The poor guy spent most of the last 20-odd years failing to live up to the revelation in the third act of The Sixth Sense that Bruce Willis is <SPOILERS> a dog.
Sadly, the same thing happened to the Bioshock series - Bioshock 2 and Bioshock Infinite arrive with the expectation that there would be some sort of twist. And there sort of was in the latter, but - much as there were lacklustre twists in M.Night Shyamalan's Unbreakable and The Village - it was nowhere near the level of bona-fide, rubber-limbed, genius that the original Bioshock displayed.
Rather than surprise players with a logical curveball that works on several levels simultaneously, Infinite drags its twist in from left-field, with some guff about parallel universes. It's always a cool sci-fi sort of idea, and rendered in Infinite in a visually engaging way, but it pales next to the way its predecessor pulled the rug out from beneath its players.
Prepare for spoilers.
Bioshock creator Ken Levine has admitted that Bioshock's gameplay borrowed heavily from the seminal System Shock - Levine and his team created System Shock 2 - but its setting was an underwater dystopia, inspired by the likes of George Orwell and Ayn Rand. In and of itself the setting was evocative and unsettling. It was a utopian ideal which had decayed and fallen through the foibles of its inhabitants.
All of that was slick enough to secure the game a place in the hall of fame, but its third-act twist elevated it to a work of art. That's what narrative twists do: they take everything that has gone before, and shine new light upon it. They reflect backwards through the story, and make everything better. We love them in the same way we love magic tricks.
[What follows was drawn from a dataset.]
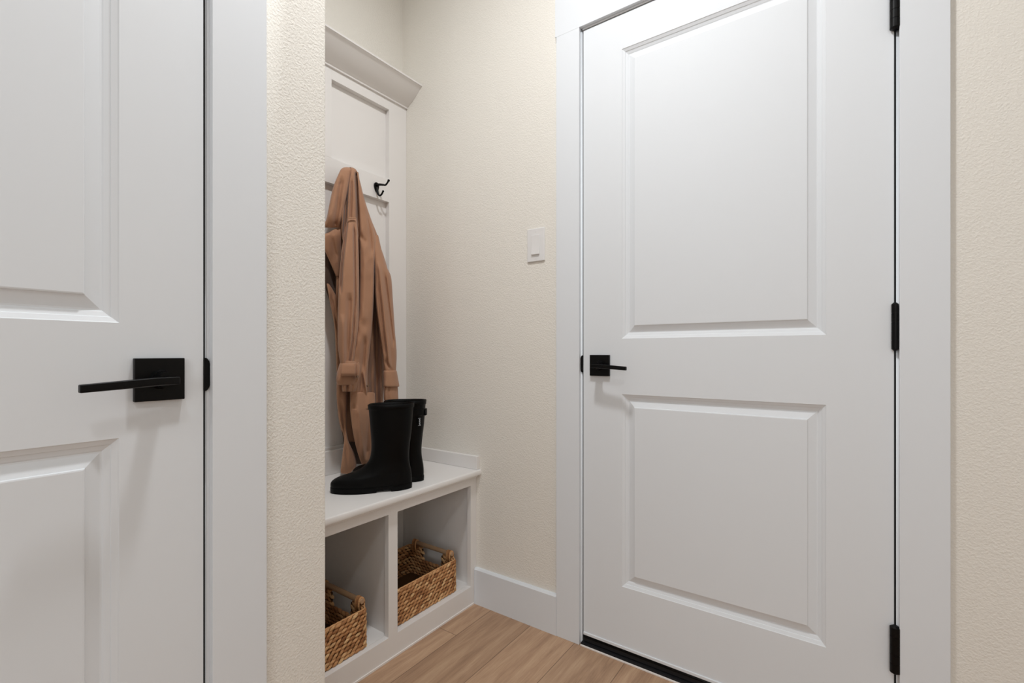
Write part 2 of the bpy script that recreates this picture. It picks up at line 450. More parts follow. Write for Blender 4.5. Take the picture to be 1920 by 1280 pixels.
# baseboards
BH = 0.140
def base_profile_x(x0, x1):  # along X on the door wall
    bm = bmesh.new()
    y = YA
    pts = [(y, 0), (y - 0.0145, 0), (y - 0.0145, BH - 0.006), (y - 0.009, BH), (y, BH)]
    poly_prism(bm, pts, 'x', x0, x1); return bm
casL = EA0 - G - 0.006 - 0.0885
S('baseboard_right', base_profile_x(-1.189, casL), M_TRIM)
S('baseboard_far', base_profile_x(EA1 + G + 0.006 + 0.0885, XR), M_TRIM)
bm = bmesh.new(); poly_prism(bm, [(XC, 0), (XC + 0.0145, 0), (XC + 0.0145, BH - 0.006), (XC + 0.009, BH), (XC, BH)], 'y', CA1 + G + 0.006 + 0.095, 0.605)
S('baseboard_left', bm, M_TRIM)

# light switch
sx0, sx1, sz0, sz1 = -0.9475, -0.8735, 1.309, 1.429
ls = empty('light_switch', ((sx0+sx1)/2, YA, 1.369))
tag(ls, 'white rocker light switch on the cream wall between alcove and door', 'light switch')
obj('wall_plate', B(sx0, sx1, YA - 0.006, YA, sz0, sz1), M_SWITCH, ls, bevel=0.003)
cx = (sx0 + sx1) / 2
bm = bmesh.new()
poly_prism(bm, [(YA - 0.0055, 1.334), (YA - 0.0115, 1.334), (YA - 0.0075, 1.369), (YA - 0.0085, 1.404), (YA - 0.0055, 1.404)], 'x', cx - 0.0168, cx + 0.0168)
obj('rocker', bm, M_SWITCH, ls, bevel=0.0008)
for zz in (1.3205, 1.4175):
    bm = bmesh.new(); cyl(bm, (cx, YA - 0.0066, zz), 0.003, 0.002, 'y', 14)
    obj('screw', bm, M_SWITCH, ls)

# ------------------------------------------------------------------ bench
YL = 0.605; YW = YA
XF = -1.190; XBN = -1.590
bn = empty('storage_bench', (XF, (YL+YW)/2, 0))
tag(bn, 'built-in white storage bench with two open cubbies in the alcove', 'bench')
# top with rounded nose
bm = bmesh.new()
nose = [(-0.006, 0.504), (-0.0015, 0.506), (0.0, 0.511), (0.0, 0.519), (-0.002, 0.524), (-0.007, 0.526)]
pts = [(XBN, 0.504)] + [(-1.164 + a, z) for a, z in nose] + [(XBN, 0.526)]
poly_prism(bm, pts, 'y', YL + 0.0005, YW - 0.0005)
obj('bench_top', bm, M_BENCH, bn, bevel=0.0008)
obj('cove_strip', B(XF + 0.0005, XF + 0.009, YL + 0.001, YW - 0.001, 0.494, 0.504), M_BENCH, bn, bevel=0.002)
# face frame
x0 = XF - 0.019
ff = holed_plate(x0, XF, [YL + 0.0005, 0.6385, 1.005, 1.0425, 1.4095, YW - 0.0005], [0.0, 0.0735, 0.465, 0.504], {(1, 1), (3, 1)})
obj('face_frame', ff, M_BENCH, bn, bevel=0.0008)
obj('side_panel', B(XBN, x0, YW - 0.019, YW - 0.0005, 0.02, 0.5035), M_BENCH, bn)
obj('side_panel', B(XBN, x0, YL + 0.0005, YL + 0.019, 0.02, 0.5035), M_BENCH, bn)
obj('divider', B(XBN, x0, 1.0145, 1.0335, 0.0735, 0.5035), M_BENCH, bn)
obj('bottom_shelf', B(XBN, x0, YL + 0.019, YW - 0.019, 0.056, 0.0735), M_BENCH, bn)
obj('back_panel', B(XBN - 0.008, XBN, YL + 0.019, YW - 0.019, 0.02, 0.5035), M_BENCH, bn)
obj('side_splash', B(XBN + 0.018, -1.173, YW - 0.018, YW - 0.0005, 0.526, 0.578), M_BENCH, bn, bevel=0.002)
obj('quarter_bead', B(XF, XF + 0.003, YL + 0.0005, YW - 0.016, 0.0, 0.006), M_CAULK, bn)

# panelling with crown above
pn = empty('wall_paneling', (XB, (YL+YW)/2, 0.526))
tag(pn, 'white framed wall panelling with a crown moulding above the bench', 'wall panelling')
obj('backing_panel', B(XB, XB + 0.003, YL, YW, 0.526, 2.06), M_BENCH, pn)
xa, xb = XB + 0.003, XBN
for y0, y1, z0 in ((YL + 0.0005, 0.704, 0.526), (0.980, 1.070, 1.718), (1.346, YW - 0.0005, 0.526)):
    obj('stile', B(xa, xb, y0, y1, z0, 2.06), M_BENCH, pn, bevel=0.0006)
for y0, y1, z0, z1 in ((0.704, 0.980, 2.017, 2.06), (1.070, 1.346, 2.017, 2.06), (0.704, 1.346, 1.623, 1.718), (0.704, 1.346, 0.526, 0.624)):
    obj('rail', B(xa, xb, y0, y1, z0, z1), M_BENCH, pn, bevel=0.0003)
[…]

In the case of Bioshock, it's the revelation that your one ally in Rapture - a disembodied voice over your radio - has been using you all along, with the subliminal phrase "Would you kindly". You realise in a moment that the game has been playing you. Why would a game lie to you? It has never happened before. Of course you're going to do what the game asks, because it's a game, right?
It opens up questions about free will, and the inherently linear nature of video games themselves. Much as you're then able to go back through Shyamalan's The Sixth Sense, playing through Bioshock a second time reveals that the clues are there all along - "Would you kindly" is seeded from almost the very start. You believe you're doing your own bidding, when in reality you're being controlled.
"A man chooses, and a slave obeys" the game damns you with. And ultimately, that's all we are as players: slaves to the rules of the game. Until the rise of huge open worlds, we were always on rails, the illusion of free will, of a go-anywhere/do-anything universe, was just that: there were always invisible doors in video games. We were always being funnelled through them. A grand illusion.
And then when you reflect that back at real life, at the world, the effect is genuinely chilling. How much free will do any of us have? Is society just one massive work of sleight-of-hand?

Other games have tried to repeat the success of Bioshock's twist.
The Order, Modern Warfare 2, Heavy Rain... none have really come close, failing to get beyond the level of the most obvious sort of Hollywood cliche.
Only the underrated Spec Ops: The Line gets near to the meta subtext of what Levine and his team achieved - staying true to the context of the game, while also asking bigger questions about the nature of interactive storytelling, and what it is to be human.
And that's also why Bioshock's twist really works - because it can only be achieved within a video game.
It isn't trying to repeat the tricks you see in novels, or movies. It's a twist which doesn't just affect the player's character - but the player themselves. That's what's so clever about it - it reaches out of the screen, and messes directly with our heads.